Walk the paved path for 0.3 mile to find the trailhead for the prairie loop trail. Once on a soft-surface path, head into the heart of the mounds. The surrounding forest has encroached on the prairie—invasive plants too, like the dreaded Scotch broom. The Washington State Department of Natural Resources and volunteers are trying to restore the prairie to the way it appeared when Native peoples periodically set fires to them, keeping the vegetation in check.
At 0.65 mile pass an old fence line, a remnant of early farming on the mounds. At 0.75 mile come to a junction, and turn right for the loop. Soon pass another junction, a shorter loop option. Continue right, hiking the periphery of the preserve. Enjoy views of Mounts Rainier and St. Helens towering in the distance. At 2.1 miles close the loop and retrace your steps back to the trailhead. The Mima Mounds are exceptionally beautiful in April and May, when prairie flowers such as blue violet, buttercup, and camas paint them in dazzling colors.
Sherman Creek |
Maps: USGS Little Rock, Capitol State Forest DNR map; Contact: Department of Natural Resources, Pacific Cascade Region, (360) 577-2025, pacific-cascade-region@wadnr.gov, www.dnr.wa.gov; Notes: Discover Pass required; GPS: N 46 55.550, W 123 06.752
One of the best hiking options in the 90,000-acre Capitol State Forest, the Sherman Creek Loop travels up and down two visually appealing valleys. No grand views or grand forest here—just miles of tranquil woods and creekside walking and some historic relics from the golden age of logging. Equestrians and mountain bikers share these trails, but crowding isn’t an issue. Come during the week and have this place to yourself. |
GETTING THERE
From Olympia take I-5 south to exit 95. Follow Maytown Road west for 3 miles to the community of Littlerock. At a stop sign proceed forward (west) on Littlerock Road, which soon turns left (south). Bear right here onto 128th Avenue (signed for the Capitol State Forest). In 0.7 mile come to a T intersection. Turn left on Mima Road and after 1.5 miles turn right (west) onto Bordeaux Road. Follow this good paved road for 3.5 miles to a Y intersection. Bear right, following the D Line for 0.6 mile to a four-way intersection on a hill crest. Turn right onto the D-4000 Line and follow this good gravel road for 2 miles to its junction with the D-4400 Line, where you’ll find the trailhead. Park on the wide shoulder near the junction.
ON THE TRAIL
This loop begins by following the Mima Porter Trail (Trail No. 8) for 0.4 mile down to a junction in the Lost Valley Creek. The trail on your left is your return route. These trails are in excellent shape thanks to the volunteer work of the Backcountry Horsemen (and women) of Washington.

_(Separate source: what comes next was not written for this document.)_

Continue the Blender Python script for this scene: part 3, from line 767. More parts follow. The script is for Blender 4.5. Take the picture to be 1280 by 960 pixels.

Head right on Trail No. 20. Climbing gradually, pass a few big firs, a lot of skunk cabbage, and an active beaver pond. In 1.4 miles come to a junction with Trail No. 6, the Green Line. Turn left and follow this good trail. Climb a bit more, and after crossing a logging road enter a mature second-growth forest. Begin a long descent into the Sherman Creek valley. At 2.6 miles emerge from the forest to cross a recent cut. Notice the temperature change. Notice Capitol Peak and Larch Mountain in front of you. Notice, too, that there are no larches on Larch Mountain. Hmm.
At 3.25 miles reach the lovely Sherman Creek valley, where you’ll come to another trail junction. The trail right crosses the creek (bridge out as of summer 2006) and heads to the Fall Creek trailhead and onward to the Capitol Crest. You’ll want to continue left on Trail No. 8 for an enjoyable journey down the valley. Plenty of lunch spots along the way will entice you to take a break.
After about 3 miles of hiking along the creek you’ll come to an old trail junction. There used to be a trailhead on the other side of the creek, but it and the road no longer exist. This decommissioning has helped return a little solitude to this region. The trail now leaves Sherman Creek to follow Lost Valley Creek upstream. This is the best part of the loop. Under a canopy of moss-draped alders and big cedars, the trail uses an old logging railroad bed. After 1 mile of heading up Lost Valley Creek, look for trestle remnants. Look, too, along the creek for relics from the old logging days. Broken bricks and porcelain plates litter the area. Be sure to leave these artifacts for others to enjoy.
Hike about 1.5 more miles upstream back to the junction with Trail No. 20. Turn right and follow Trail No. 8 for 0.4 mile back to your vehicle.
BUILDING A DIFFERENT CAPITOL IN OLYMPIA
The Capitol State Forest has long been a place where Olympia hikers come to hike. But soon they’ll be able to hike to the Capitol State Forest. A so-called Capitol-to-Capitol trail is being developed to link the city with the forest. Starting at the state capitol campus, the new trail will thread together local schools, including the Evergreen State College, and city parks to reach the sprawling state forest.
Overseen by the Washington State Department of Transportation, the trail has long been advocated by various community groups. School groups, local volunteers, and inmates from the Cedar Creek Corrections Center (located within the state forest) have already developed sections of the trail. And while it will be years before this project is complete, it is a major step in the right direction—providing greenbelts in the Olympia region.
As suburbia continues to sprawl across the countryside and the average American’s waistline continues to sprawl as well, greenbelt trails like the Capitol-to-Capitol are all the more important for the health of our communities and their residents. These trails connect parks and preserves and provide people places to exercise close to where they live. As fuel prices continue to soar and open space continues to dwindle, places like the Capitol State Forest will only grow in importance. Making them more accessible should be a priority for both government and community leaders.